Let's for the sake of argument assume that you will never, by chance,
see this 64-bit value across all chip instances across the life of the
chip.  (If you don't think 64 bits is enough to ensure that, use 128
or 256 or whatever.)  Absent an attack, you'll never see any deviation
from the theoretical behavior.  Once, during the lifetime of the system,
an attack is mounted which, say, grabs a single AES key from memory and
inserts it into the next outgoing network packet.  That should take no
more than a few tens of instructions.  What's the probability of your
catching that with any kind of sampling?

| This should not create a significant impact on average speed, as 95%
| of the time the untested samples would not have to wait for
| verification (from the slower chips). 
I don't follow this.  Suppose the system has been running for 1 second,
and you decide to compare states.  The slower system has only completed
a tenth of the instructions completed by the faster.  You now have to
wait .9 seconds for the slower one to catch up before you have anything
to compare.

If you could quickly load the entire state of the faster system just
before the instruction whose results you want to compare into the
slower one, you would only have to wait one of the slower systems's
instruction times - but how would you do that?  Even assuming a
simple mapping between the full states of disparate systems, the
state is *huge* - all of memory, all the registers, hidden information
(cache entries, branch prediction buffers).  Yes, only a small amount
of it is "relevant" to the next instruction - but (a) how can you
find it; (b) how can you find it *given that the actual execution of
the next instruction may be arbitrarily different from what the
system model claims*?

|					One could also trust-certify
| each chip based on its positive, long term performance -- which could
| allow that chip to run with much less sampling, or none at all.
Long term-performance against a targetted attack means nothing.
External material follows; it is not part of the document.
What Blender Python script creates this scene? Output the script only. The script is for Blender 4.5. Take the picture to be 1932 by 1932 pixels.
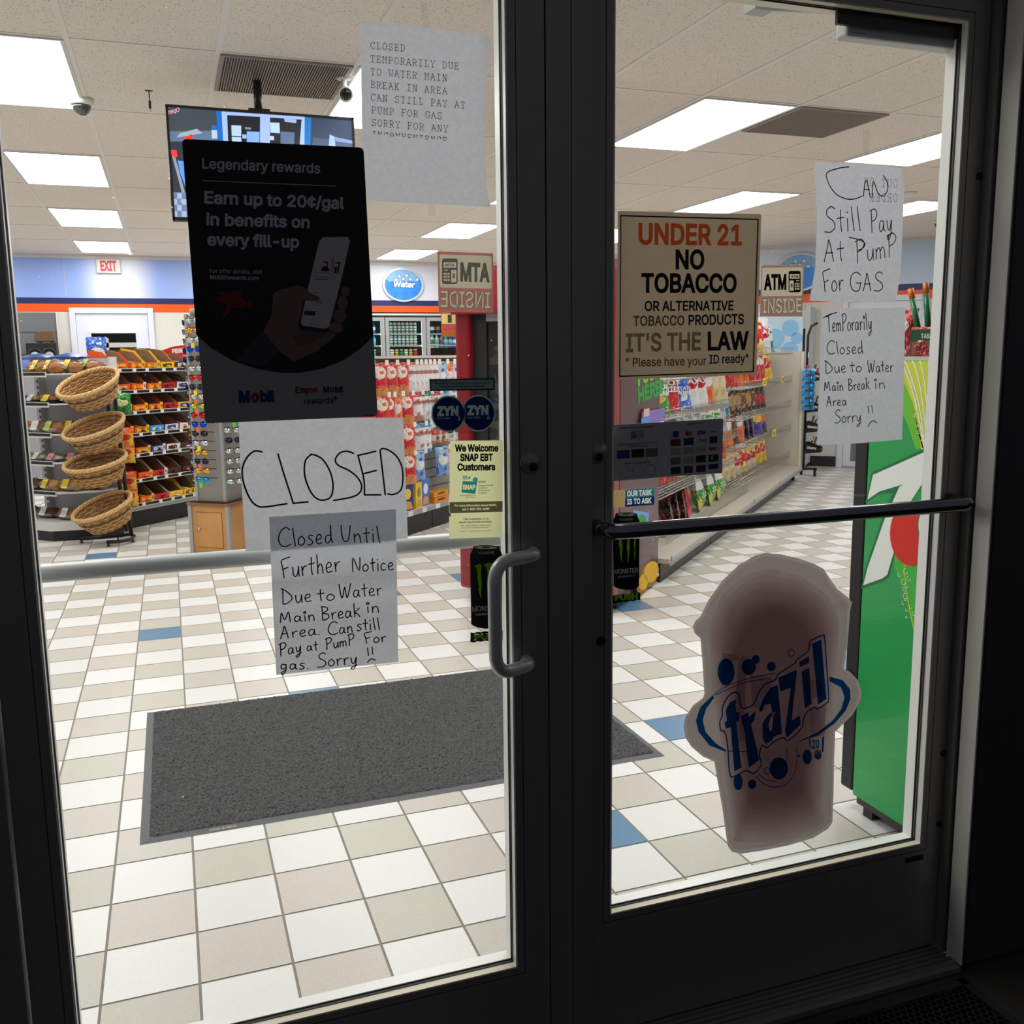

| In general, this approach is based on the properties of trust when
| viewed in terms of Shannon's IT method, as explained in [*]. Trust is
| seen not as a subjective property, but as something that can be
| communicated and measured.  One of the resulting rules is that trust
| cannot be communicated by self-assertions (ie, asking the same chip)
| [**]. Trust can be positive (what we call trust), negative (distrust),
| and zero (atrust -- there is no trust value associated with the
| information, neither trust nor distrust). More in [*].
The papers look interesting and I'll have a look at them, but if you
want to measure trust, you have to have something to start with.  What
we are dealing with here is the difference between a random fault and
a targetted attack.  It's quite true that long experience with a chip
entitles you to trust that, given random data, it will most likely
produce the right results.  But no amount of testing can possibly
lead to proper trust that there isn't a special value that will induce
different behavior.
							-- Jerry

| Cheers,
| Ed Gerck
| 
|  References:
| [*] www.nma.com/papers/it-trust-part1.pdf
| www.mcwg.org/mcg-mirror/trustdef.htm
| 
| [**] Ken's paper title (op. cit.) is, thus, identified to be part of
| the very con game described in the paper.